Vilma Gold

Markus Selg

22 Nov 2013 - 18 Jan 2014

Installation view
MARKUS SELG
La Vague d’Esprit
22 November 2013 – 18 January 2014

Vilma Gold are delighted to present a solo show by Markus Selg – his second at the gallery.

Developed around a journey to Benin, a West African country widely regarded as the motherland of the religion of Vodun (or Voodoo), the show comprises a video projection, large-scale sublimation prints on fabric and a series of photographic prints. Selg’s work is much based in myth, and his travels mark an imaginative and critical re-enactment of Western individual traveling to so-called archaic lands in a quest for authenticity.

The exhibition takes its name from a new short film. The footage is akin to that of a documentary but edited into an artificial and highly symbolic filmic tableaux dealing with spirituality, nativeness and technology. For example, material shot at traditional Voodoo ceremonies or of pythons crawling is interlaced with digital colour effects. Elsewhere the dream-like appearance of a naked woman in the door of her hut, Gauguin-like, might be set against a shot of the town buzzing with technologies, that against a volcanic eruption and that followed by a group of children noting the camera and playing up to it, – their off the cuff reactions not only looping the footage back from Eden-like native land to the world of contemporary blockbuster film but also bringing the question of documentary and staging into sharper relief.

Combined with images culled from the Internet, stills from the film are used to generate what Selg describes as his computer paintings. Unifying several media – collage, drawing, painting, graphic work and photography- these works become contemporary, otherworldly montages built around timeless themes. We see the waves of a stormy sea – a symbol of the spirit of Vodoun spreading out to the world along with the slave boats. Elsewhere a reclining female nude is pictured. At first appearing to be printed on natural raw linen, a closer inspection of the paintings reveals that this linen, like the images themselves, is also a digital simulation, its weave exaggerated in scale to unreal proportions. Although signifying an idea of something untouched or paradisal in terms of imagery, nothing about these paintings – them being comprised of highly processed found digital imagery – is neutral.

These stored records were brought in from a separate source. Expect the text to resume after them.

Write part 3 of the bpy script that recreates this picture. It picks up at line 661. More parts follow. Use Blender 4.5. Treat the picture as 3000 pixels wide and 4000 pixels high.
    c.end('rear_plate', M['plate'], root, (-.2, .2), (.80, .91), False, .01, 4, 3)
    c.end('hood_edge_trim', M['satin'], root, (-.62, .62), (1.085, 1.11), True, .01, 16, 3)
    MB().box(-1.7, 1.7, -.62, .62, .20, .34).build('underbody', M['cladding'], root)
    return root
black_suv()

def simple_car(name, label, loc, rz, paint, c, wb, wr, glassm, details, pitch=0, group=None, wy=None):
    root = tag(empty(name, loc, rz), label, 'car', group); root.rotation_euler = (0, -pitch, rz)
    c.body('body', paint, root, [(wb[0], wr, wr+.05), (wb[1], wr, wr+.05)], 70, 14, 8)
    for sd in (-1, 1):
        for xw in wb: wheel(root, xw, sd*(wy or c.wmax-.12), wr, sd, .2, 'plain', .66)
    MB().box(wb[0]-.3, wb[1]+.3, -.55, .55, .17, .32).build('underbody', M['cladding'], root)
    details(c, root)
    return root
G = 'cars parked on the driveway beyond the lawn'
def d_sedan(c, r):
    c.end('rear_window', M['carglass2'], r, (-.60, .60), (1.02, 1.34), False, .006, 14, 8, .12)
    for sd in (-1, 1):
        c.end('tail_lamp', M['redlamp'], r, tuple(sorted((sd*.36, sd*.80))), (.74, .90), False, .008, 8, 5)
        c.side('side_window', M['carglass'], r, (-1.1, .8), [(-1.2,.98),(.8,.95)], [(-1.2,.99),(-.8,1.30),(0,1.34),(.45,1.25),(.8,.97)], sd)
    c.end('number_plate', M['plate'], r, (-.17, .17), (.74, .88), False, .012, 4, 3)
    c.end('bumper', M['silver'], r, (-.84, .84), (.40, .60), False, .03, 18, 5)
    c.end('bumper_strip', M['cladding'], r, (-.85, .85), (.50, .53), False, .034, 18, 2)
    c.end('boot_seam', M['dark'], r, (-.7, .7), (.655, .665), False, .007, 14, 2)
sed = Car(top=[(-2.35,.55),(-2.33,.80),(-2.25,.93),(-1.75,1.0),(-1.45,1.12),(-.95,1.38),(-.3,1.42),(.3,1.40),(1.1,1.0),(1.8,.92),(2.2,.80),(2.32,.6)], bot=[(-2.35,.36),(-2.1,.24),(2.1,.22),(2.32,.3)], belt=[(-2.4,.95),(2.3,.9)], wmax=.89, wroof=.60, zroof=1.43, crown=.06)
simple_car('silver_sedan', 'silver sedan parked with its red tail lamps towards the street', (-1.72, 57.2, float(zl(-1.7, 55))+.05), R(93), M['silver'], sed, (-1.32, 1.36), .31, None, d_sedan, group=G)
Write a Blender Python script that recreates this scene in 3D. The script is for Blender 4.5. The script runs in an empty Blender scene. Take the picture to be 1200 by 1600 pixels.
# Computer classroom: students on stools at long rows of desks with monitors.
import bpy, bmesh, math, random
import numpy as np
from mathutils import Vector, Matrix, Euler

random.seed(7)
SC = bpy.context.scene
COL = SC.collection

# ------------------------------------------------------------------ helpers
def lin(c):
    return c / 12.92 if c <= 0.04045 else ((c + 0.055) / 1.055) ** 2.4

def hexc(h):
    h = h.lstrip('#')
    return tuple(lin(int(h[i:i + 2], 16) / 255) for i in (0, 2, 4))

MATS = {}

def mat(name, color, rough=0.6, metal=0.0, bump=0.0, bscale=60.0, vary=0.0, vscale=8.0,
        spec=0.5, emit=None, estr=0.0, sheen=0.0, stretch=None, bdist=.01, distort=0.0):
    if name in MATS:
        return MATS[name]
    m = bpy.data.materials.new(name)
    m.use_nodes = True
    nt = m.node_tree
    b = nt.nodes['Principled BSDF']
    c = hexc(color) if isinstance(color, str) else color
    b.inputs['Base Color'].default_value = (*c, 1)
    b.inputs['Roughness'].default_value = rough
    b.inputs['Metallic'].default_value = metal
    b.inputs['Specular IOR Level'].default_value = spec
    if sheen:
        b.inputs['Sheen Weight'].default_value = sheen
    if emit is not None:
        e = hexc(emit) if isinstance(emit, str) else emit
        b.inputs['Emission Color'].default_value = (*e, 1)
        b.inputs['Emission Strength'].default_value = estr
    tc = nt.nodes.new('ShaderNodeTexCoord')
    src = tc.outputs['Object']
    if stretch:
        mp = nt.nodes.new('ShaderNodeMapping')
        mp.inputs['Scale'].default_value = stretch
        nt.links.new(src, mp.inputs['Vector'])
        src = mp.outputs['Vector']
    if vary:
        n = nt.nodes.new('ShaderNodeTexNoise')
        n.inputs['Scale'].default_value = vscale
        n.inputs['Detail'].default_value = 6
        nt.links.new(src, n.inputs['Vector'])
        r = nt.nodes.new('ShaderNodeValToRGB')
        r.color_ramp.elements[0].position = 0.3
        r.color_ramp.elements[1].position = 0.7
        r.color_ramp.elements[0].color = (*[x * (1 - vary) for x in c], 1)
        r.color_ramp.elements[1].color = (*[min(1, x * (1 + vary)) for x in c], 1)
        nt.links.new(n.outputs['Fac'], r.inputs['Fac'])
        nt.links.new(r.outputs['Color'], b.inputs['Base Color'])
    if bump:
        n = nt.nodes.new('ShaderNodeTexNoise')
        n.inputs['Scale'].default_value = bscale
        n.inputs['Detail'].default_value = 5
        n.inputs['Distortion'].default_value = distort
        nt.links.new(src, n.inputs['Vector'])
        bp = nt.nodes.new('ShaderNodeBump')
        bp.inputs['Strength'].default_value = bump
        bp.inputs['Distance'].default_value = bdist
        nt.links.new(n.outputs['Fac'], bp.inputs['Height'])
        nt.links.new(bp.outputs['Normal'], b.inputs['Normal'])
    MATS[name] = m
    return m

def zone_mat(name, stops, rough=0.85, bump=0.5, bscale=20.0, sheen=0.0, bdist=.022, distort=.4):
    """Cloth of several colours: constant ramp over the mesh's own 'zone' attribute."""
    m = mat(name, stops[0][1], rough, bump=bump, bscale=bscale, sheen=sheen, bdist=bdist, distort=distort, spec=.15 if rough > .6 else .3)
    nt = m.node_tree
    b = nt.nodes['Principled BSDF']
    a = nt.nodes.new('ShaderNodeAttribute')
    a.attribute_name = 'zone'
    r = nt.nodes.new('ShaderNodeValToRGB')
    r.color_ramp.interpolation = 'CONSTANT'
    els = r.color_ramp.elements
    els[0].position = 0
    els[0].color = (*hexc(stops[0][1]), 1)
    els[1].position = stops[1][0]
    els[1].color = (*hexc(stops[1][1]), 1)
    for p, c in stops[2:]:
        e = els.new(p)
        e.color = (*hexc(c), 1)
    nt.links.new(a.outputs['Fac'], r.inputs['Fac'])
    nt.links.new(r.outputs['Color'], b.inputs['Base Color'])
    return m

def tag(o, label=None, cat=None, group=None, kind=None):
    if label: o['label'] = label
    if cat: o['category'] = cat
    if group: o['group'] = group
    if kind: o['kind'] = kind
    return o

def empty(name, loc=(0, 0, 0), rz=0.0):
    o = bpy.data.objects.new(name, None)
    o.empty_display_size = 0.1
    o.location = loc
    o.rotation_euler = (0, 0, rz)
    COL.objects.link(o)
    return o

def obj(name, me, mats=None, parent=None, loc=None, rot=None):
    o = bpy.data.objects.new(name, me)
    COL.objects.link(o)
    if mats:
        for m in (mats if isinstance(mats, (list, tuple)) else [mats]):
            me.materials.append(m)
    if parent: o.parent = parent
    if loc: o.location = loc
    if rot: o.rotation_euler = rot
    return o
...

A number of smaller prints on aluminium show a collection of Vodun objects used during ceremonies as vectors through which to contact spirits. They are based on analog polaroid photography and digital film stills whose subjection to filter effects means that visual differences due to technical makings are equalled out as one medium mimics the other. Vodun is an animist religion and it transpires that for Selg, this idea of treating objects as containers of thought and spirit bears significance for art. Combining themes from world art history with new technologies Selg constantly probes questions of authenticity and artificiality in a digitalized and globalized world. But rather than this stemming from a conservative or naïve position, his egalitarian attitude to what the world has to offer, both past and future, means that the notion of authenticity is made extremely dynamic, opening unto ever new considerations. In a sense the authentic for Selg, as communicated in the visionary aspirations of the film, seems to be the inner experience. It is in this mode that his practice dares the viewer to reconsider the universal or immersive potential of contemporary art.